## start DATA PROVIDED

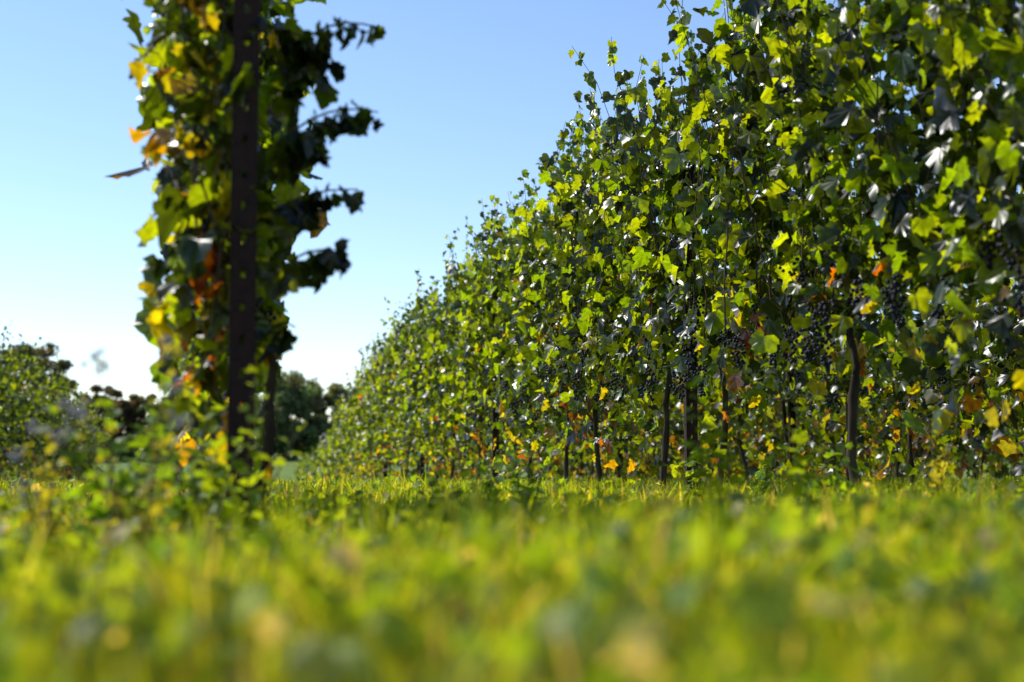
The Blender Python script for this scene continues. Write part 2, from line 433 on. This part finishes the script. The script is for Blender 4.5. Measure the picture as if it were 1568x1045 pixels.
# ------------------------------------------------------------------ weeds
def weed(x, y, h, n_st, seed, col, lsize=.03, flower=False, name='weed'):
    r = np.random.default_rng(seed)
    E = empty(name); E.location = (x, y, float(gz(x, y))); tb = Tubes(); out = []
    FV = []
    for i in range(n_st):
        a = r.uniform(0, 6.28); ln = r.uniform(.1, .4); hh = h*r.uniform(.55, 1.05); t = np.linspace(0, 1, 8)
        p = np.stack([np.cos(a)*(.02+hh*ln*t**1.5), np.sin(a)*(.02+hh*ln*t**1.5), hh*t], 1)+np.cumsum(r.normal(0, .003, (8, 3)), 0)
        tb.add(p, np.linspace(.0025, .001, 8), 4)
        k = int(hh/.022); tt = np.linspace(.08, 1, k)
        P = np.stack([np.interp(tt, t, p[:, j]) for j in range(3)], 1)
        az = np.arange(k)*2.4+r.random()*6
        o = np.stack([np.cos(az), np.sin(az), np.zeros(k)], 1)
        T = o+np.array([0, 0, .3])+r.normal(0, .25, (k, 3)); Nn = np.array([[0, 0, 1.]])-o*.3+r.normal(0, .25, (k, 3))
        out.append((P+o*.008, T, Nn, lsize*(1.2-.6*tt)*r.uniform(.7, 1.3, k)))
        if flower:
            for q in range(10): FV.append(p[-1]+r.normal(0, .008, 3))
    P, T, Nn, S = [np.concatenate([o[i] for o in out]) for i in range(4)]
    C = np.array(col)*r.uniform(.7, 1.3, (len(P), 1))
    leaves_mesh('leaves', P, T, Nn, S, C, M_grass, E, True, seed); tb.build('stems', M_shoot, E)
    if FV:
        V, F0 = ico(); FV = np.array(FV); vv = FV[:, None]+V[None]*.005
        F = (np.arange(len(FV))[:, None, None]*len(V)+F0[None]).reshape(-1, 3)
        mesh_obj('flower_heads', vv.reshape(-1, 3), F.ravel(), np.full(len(F), 3), M_flower, None, E)
G1 = (.08, .16, .015); G2 = (.11, .18, .015); G3 = (.15, .17, .04)
weed(-.20, 2.35, .42, 4, 31, G3, .03, True)
weed(-.21, 2.25, .46, 2, 51, G3, .016, True)
weed(-.26, 2.5, .28, 5, 32, G1, .045)
weed(-.12, 2.7, .28, 5, 33, G1, .05)
weed(-.05, 2.9, .38, 5, 34, G2, .045)
weed(-.38, 2.6, .24, 5, 35, G3, .035, True)
weed(-.16, 3.05, .33, 6, 36, G2, .05)
weed(-.3, 3.0, .30, 6, 46, G1, .05)
weed(.42, 3.3, .18, 5, 38, G2, .045)
weed(.62, 4.3, .22, 5, 47, G1, .05)
weed(.8, 4.4, .26, 4, 48, G1, .05)
weed(1.15, 3.0, .34, 3, 39, G2, .05)
weed(.95, 2.9, .38, 3, 40, G2, .045)
weed(1.7, 4.2, .24, 5, 41, G1, .05)
weed(1.5, 4.9, .22, 5, 42, G2, .05)
weed(1.95, 4.0, .22, 5, 43, G3, .05)
weed(2.0, 5.6, .22, 6, 44, G1, .05)

# ------------------------------------------------------------------ distant trees and hedge
def tree(x, y, h, w, seed, tint=(1, 1, 1), low=.22, nb=34):
    r = np.random.default_rng(seed); E = empty('broadleaf_tree'); E.location = (x, y, float(gz(x, y)))
    tb = Tubes(); t = np.linspace(0, 1, 7)
    tr = np.stack([np.cumsum(r.normal(0, .12, 7)), np.cumsum(r.normal(0, .12, 7)), t*h*.72], 1)
    tb.add(tr, np.linspace(.035*h, .01*h, 7), 8)
    cen = []
    for i in range(nb):
        a = i*2.4+r.normal(0, .3); zz = h*r.uniform(low, .93)
        rel = (zz/h-.45)/.52
        rad = w*.5*math.sqrt(max(.12, 1-rel*rel))*r.uniform(.5, 1.0)
        tip = np.array([math.cos(a)*rad, math.sin(a)*rad, zz])
        k = np.interp(max(.15, zz/h-.22)*h, tr[:, 2], np.arange(7)); b = tr[int(k)]
        s = np.linspace(0, 1, 5)[:, None]
        tb.add(b+(tip-b)*s+np.array([0, 0, .06*h])*np.sin(s*math.pi)*r.normal(.5, .5), np.linspace(.011*h, .003*h, 5), 5)
        cen.append((tip, r.uniform(.08, .13)*w)); cen.append(((tip*.6+b*.4), r.uniform(.08, .13)*w))
    Pn = []; C = []
    for c, s in cen:
        n = int(r.uniform(110, 210)); d = norm(r.normal(0, 1, (n, 3)))*(r.random((n, 1))**.5)*s*np.array([1, 1, .75])
        Pn.append(c+d); tone = r.uniform(.6, 1.3)
        cc = np.array([(.11, .14, .06), (.13, .13, .065), (.10, .14, .06)])[r.integers(0, 3)]*tone*np.array(tint)
        C.append(np.tile(cc, (n, 1))*r.uniform(.7, 1.3, (n, 1)))
    P = np.concatenate(Pn); C = np.concatenate(C); n = len(P)
    leaves_mesh('crown', P, r.normal(0, 1, (n, 3)), r.normal(0, 1, (n, 3)), r.uniform(.22, .42, n), C, M_tree, E, True, seed)
    tb.build('trunk_and_limbs', M_wood, E)
tree(-26.0, 168, 13.6, 10, 101, (.8, .6, .65), .15, 44); tree(-33, 172, 12, 10, 102, (.8, .8, .8), .15, 40)
tree(-19.5, 172, 8.9, 6, 103, (1.1, .65, .75), .15); tree(-16.5, 175, 8.5, 6, 104, (1.1, .65, .75), .15); tree(-12, 172, 9, 7, 105, (1, 1, 1), .15)
tree(-7, 174, 8, 6, 113)
tree(1.9, 165, 10.2, 9.5, 106, (1.15, 1.15, 1.3), .12, 50); tree(6.6, 168, 9.2, 7.5, 107, (1.15, 1.15, 1.3), .12, 40); tree(12, 176, 6, 6, 108)
tree(-41, 175, 11, 10, 109); tree(-52, 178, 12, 11, 110)
for i in range(8): tree(19+i*15+rng.uniform(-3, 3), 176+rng.uniform(-6, 10), rng.uniform(6, 9), rng.uniform(7, 11), 120+i)

def hedge(x0, x1, y, h, seed):
    r = np.random.default_rng(seed); n = int((x1-x0)*130); x = r.uniform(x0, x1, n)
    top = h*(.75+.2*np.sin(x*.45)+.12*np.sin(x*1.7+1)+.08*np.sin(x*4))
    z = top*r.random(n)**.7; yy = y+r.normal(0, .9, n)
    P = np.stack([x, yy, gz(x, yy)+z], 1)
    C = np.array((.08, .13, .035))*r.uniform(.5, 1.3, (n, 1))*(.7+.4*np.sin(x*.9)**2)[:, None]
    leaves_mesh('hedge', P, r.normal(0, 1, (n, 3)), r.normal(0, 1, (n, 3)), r.uniform(.3, .6, n), C, M_tree, None, True, seed)
hedge(-75, 140, 163, 3.9, 77)

# ------------------------------------------------------------------ light
AZ, EL = -46, 44   # azimuth from +Y (negative = left)
a, e = R(AZ), R(EL)
sd = Vector((math.sin(a)*math.cos(e), math.cos(a)*math.cos(e), math.sin(e)))
sun = bpy.data.lights.new('sun', 'SUN'); sun.energy = 5; sun.angle = R(.5); sun.color = (1, .96, .89)
so = bpy.data.objects.new('sun', sun); scene.collection.objects.link(so)
so.rotation_euler = (-sd).to_track_quat('-Z', 'Y').to_euler(); so.location = (0, 0, 20)
w = bpy.data.worlds.new('World'); scene.world = w; w.use_nodes = True
nt = w.node_tree; bg = nt.nodes['Background']
sky = nt.nodes.new('ShaderNodeTexSky'); sky.sky_type = 'NISHITA'; sky.sun_disc = False
sky.sun_elevation = e; sky.sun_rotation = a; sky.air_density = 1.0; sky.dust_density = .0; sky.ozone_density = 4.5
tint = nt.nodes.new('ShaderNodeVectorMath'); tint.operation = 'MULTIPLY'; tint.inputs[1].default_value = (1.28, 1.20, 1.2)
nt.links.new(sky.outputs[0], tint.inputs[0])
nt.links.new(tint.outputs[0], bg.inputs['Color']); bg.inputs['Strength'].default_value = .15

# ------------------------------------------------------------------ camera
cam = bpy.data.cameras.new('camera'); co = bpy.data.objects.new('camera', cam); scene.collection.objects.link(co)
cam.lens = 50; cam.sensor_width = 36; cam.clip_end = 6000; cam.clip_start = .02
co.location = (0, 0, .21); co.rotation_euler = (R(90+4.4), 0, R(-9.7))
cam.dof.use_dof = True; cam.dof.focus_distance = 7.0; cam.dof.aperture_fstop = 2.5; cam.dof.aperture_blades = 0
scene.camera = co
scene.view_settings.view_transform = 'Standard'; scene.view_settings.look = 'None'; scene.view_settings.exposure = 0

## end DATA PROVIDED

WHAT YOU WILL DO: Search the listing for the string "scene". Copy each line where it turns up.

TASK RESPONSE:
The Blender Python script for this scene continues. Write part 2, from line 433 on. This part finishes the script. The script is for Blender 4.5. Measure the picture as if it were 1568x1045 pixels.
so = bpy.data.objects.new('sun', sun); scene.collection.objects.link(so)
w = bpy.data.worlds.new('World'); scene.world = w; w.use_nodes = True
cam = bpy.data.cameras.new('camera'); co = bpy.data.objects.new('camera', cam); scene.collection.objects.link(co)
scene.camera = co
scene.view_settings.view_transform = 'Standard'; scene.view_settings.look = 'None'; scene.view_settings.exposure = 0